== EXERCISE REQUIREMENTS ==
Output every line below without omitting or altering anything.

-------

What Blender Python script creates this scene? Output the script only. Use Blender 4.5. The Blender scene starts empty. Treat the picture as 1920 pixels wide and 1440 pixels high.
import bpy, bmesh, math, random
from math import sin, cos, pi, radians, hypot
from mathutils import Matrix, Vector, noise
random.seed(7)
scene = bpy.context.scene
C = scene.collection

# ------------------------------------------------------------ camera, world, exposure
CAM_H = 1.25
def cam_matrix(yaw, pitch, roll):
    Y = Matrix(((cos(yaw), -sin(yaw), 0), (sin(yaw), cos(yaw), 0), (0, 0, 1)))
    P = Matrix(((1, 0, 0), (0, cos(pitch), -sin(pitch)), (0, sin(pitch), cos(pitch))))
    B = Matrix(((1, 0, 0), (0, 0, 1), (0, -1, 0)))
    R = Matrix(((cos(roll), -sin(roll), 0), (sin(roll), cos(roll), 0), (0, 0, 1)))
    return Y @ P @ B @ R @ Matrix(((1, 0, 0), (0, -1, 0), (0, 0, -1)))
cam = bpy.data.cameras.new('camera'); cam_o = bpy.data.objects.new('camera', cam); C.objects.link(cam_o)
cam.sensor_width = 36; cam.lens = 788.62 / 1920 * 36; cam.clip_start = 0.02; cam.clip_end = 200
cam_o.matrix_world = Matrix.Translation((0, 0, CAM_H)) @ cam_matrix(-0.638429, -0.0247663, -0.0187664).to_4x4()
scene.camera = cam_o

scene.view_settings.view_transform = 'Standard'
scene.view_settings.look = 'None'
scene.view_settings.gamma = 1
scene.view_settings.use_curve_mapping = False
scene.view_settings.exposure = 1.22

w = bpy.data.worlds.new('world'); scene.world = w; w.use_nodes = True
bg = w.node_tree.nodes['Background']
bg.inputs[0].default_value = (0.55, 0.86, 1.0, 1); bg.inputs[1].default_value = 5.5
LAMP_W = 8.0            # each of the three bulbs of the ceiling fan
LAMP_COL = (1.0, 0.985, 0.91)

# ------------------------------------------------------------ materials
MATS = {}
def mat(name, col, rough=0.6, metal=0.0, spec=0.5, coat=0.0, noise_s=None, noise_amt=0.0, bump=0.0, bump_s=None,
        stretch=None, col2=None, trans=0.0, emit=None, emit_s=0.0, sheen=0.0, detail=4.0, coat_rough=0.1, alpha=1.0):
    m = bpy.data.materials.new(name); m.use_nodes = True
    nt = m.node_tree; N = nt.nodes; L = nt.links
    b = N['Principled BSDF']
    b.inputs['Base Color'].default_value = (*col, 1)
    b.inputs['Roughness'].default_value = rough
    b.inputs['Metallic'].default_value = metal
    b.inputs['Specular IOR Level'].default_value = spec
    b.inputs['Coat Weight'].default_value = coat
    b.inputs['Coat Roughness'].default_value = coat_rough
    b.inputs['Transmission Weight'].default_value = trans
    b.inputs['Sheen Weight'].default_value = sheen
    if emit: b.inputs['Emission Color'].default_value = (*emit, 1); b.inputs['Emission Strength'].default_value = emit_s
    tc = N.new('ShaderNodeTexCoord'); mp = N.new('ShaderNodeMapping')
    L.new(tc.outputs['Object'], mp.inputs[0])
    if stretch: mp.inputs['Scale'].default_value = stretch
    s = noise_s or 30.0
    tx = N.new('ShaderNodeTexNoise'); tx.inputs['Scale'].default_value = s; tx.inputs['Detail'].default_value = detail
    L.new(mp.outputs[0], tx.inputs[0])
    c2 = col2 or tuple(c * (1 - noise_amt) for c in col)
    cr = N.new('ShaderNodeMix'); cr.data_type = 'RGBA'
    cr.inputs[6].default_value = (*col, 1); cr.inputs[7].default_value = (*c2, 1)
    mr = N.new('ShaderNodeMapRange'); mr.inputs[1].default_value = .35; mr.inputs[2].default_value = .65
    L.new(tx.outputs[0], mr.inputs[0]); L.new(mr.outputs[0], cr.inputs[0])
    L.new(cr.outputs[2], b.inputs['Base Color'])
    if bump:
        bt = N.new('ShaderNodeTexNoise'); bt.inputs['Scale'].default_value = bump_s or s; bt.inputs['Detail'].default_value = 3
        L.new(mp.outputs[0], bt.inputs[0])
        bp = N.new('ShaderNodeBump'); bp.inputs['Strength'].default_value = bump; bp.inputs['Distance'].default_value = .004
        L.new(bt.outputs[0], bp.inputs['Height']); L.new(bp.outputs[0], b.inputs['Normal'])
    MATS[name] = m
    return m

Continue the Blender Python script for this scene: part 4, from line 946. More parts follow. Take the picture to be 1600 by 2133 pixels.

-------

== THE RESULT ==
What Blender Python script creates this scene? Output the script only. Use Blender 4.5. The Blender scene starts empty. Treat the picture as 1920 pixels wide and 1440 pixels high.
import bpy, bmesh, math, random
from math import sin, cos, pi, radians, hypot
from mathutils import Matrix, Vector, noise
random.seed(7)
scene = bpy.context.scene
C = scene.collection

# ------------------------------------------------------------ camera, world, exposure
CAM_H = 1.25
def cam_matrix(yaw, pitch, roll):
    Y = Matrix(((cos(yaw), -sin(yaw), 0), (sin(yaw), cos(yaw), 0), (0, 0, 1)))
    P = Matrix(((1, 0, 0), (0, cos(pitch), -sin(pitch)), (0, sin(pitch), cos(pitch))))
    B = Matrix(((1, 0, 0), (0, 0, 1), (0, -1, 0)))
    R = Matrix(((cos(roll), -sin(roll), 0), (sin(roll), cos(roll), 0), (0, 0, 1)))
    return Y @ P @ B @ R @ Matrix(((1, 0, 0), (0, -1, 0), (0, 0, -1)))
cam = bpy.data.cameras.new('camera'); cam_o = bpy.data.objects.new('camera', cam); C.objects.link(cam_o)
cam.sensor_width = 36; cam.lens = 788.62 / 1920 * 36; cam.clip_start = 0.02; cam.clip_end = 200
cam_o.matrix_world = Matrix.Translation((0, 0, CAM_H)) @ cam_matrix(-0.638429, -0.0247663, -0.0187664).to_4x4()
scene.camera = cam_o

scene.view_settings.view_transform = 'Standard'
scene.view_settings.look = 'None'
scene.view_settings.gamma = 1
scene.view_settings.use_curve_mapping = False
scene.view_settings.exposure = 1.22

w = bpy.data.worlds.new('world'); scene.world = w; w.use_nodes = True
bg = w.node_tree.nodes['Background']
bg.inputs[0].default_value = (0.55, 0.86, 1.0, 1); bg.inputs[1].default_value = 5.5
LAMP_W = 8.0            # each of the three bulbs of the ceiling fan
LAMP_COL = (1.0, 0.985, 0.91)

# ------------------------------------------------------------ materials
MATS = {}
def mat(name, col, rough=0.6, metal=0.0, spec=0.5, coat=0.0, noise_s=None, noise_amt=0.0, bump=0.0, bump_s=None,
        stretch=None, col2=None, trans=0.0, emit=None, emit_s=0.0, sheen=0.0, detail=4.0, coat_rough=0.1, alpha=1.0):
    m = bpy.data.materials.new(name); m.use_nodes = True
    nt = m.node_tree; N = nt.nodes; L = nt.links
    b = N['Principled BSDF']
    b.inputs['Base Color'].default_value = (*col, 1)
    b.inputs['Roughness'].default_value = rough
    b.inputs['Metallic'].default_value = metal
    b.inputs['Specular IOR Level'].default_value = spec
    b.inputs['Coat Weight'].default_value = coat
    b.inputs['Coat Roughness'].default_value = coat_rough
    b.inputs['Transmission Weight'].default_value = trans
    b.inputs['Sheen Weight'].default_value = sheen
    if emit: b.inputs['Emission Color'].default_value = (*emit, 1); b.inputs['Emission Strength'].default_value = emit_s
    tc = N.new('ShaderNodeTexCoord'); mp = N.new('ShaderNodeMapping')
    L.new(tc.outputs['Object'], mp.inputs[0])
    if stretch: mp.inputs['Scale'].default_value = stretch
    s = noise_s or 30.0
    tx = N.new('ShaderNodeTexNoise'); tx.inputs['Scale'].default_value = s; tx.inputs['Detail'].default_value = detail
    L.new(mp.outputs[0], tx.inputs[0])
    c2 = col2 or tuple(c * (1 - noise_amt) for c in col)
    cr = N.new('ShaderNodeMix'); cr.data_type = 'RGBA'
    cr.inputs[6].default_value = (*col, 1); cr.inputs[7].default_value = (*c2, 1)
    mr = N.new('ShaderNodeMapRange'); mr.inputs[1].default_value = .35; mr.inputs[2].default_value = .65
    L.new(tx.outputs[0], mr.inputs[0]); L.new(mr.outputs[0], cr.inputs[0])
    L.new(cr.outputs[2], b.inputs['Base Color'])
    if bump:
        bt = N.new('ShaderNodeTexNoise'); bt.inputs['Scale'].default_value = bump_s or s; bt.inputs['Detail'].default_value = 3
        L.new(mp.outputs[0], bt.inputs[0])
        bp = N.new('ShaderNodeBump'); bp.inputs['Strength'].default_value = bump; bp.inputs['Distance'].default_value = .004
        L.new(bt.outputs[0], bp.inputs['Height']); L.new(bp.outputs[0], b.inputs['Normal'])
    MATS[name] = m
    return m

Continue the Blender Python script for this scene: part 4, from line 946. More parts follow. Take the picture to be 1600 by 2133 pixels.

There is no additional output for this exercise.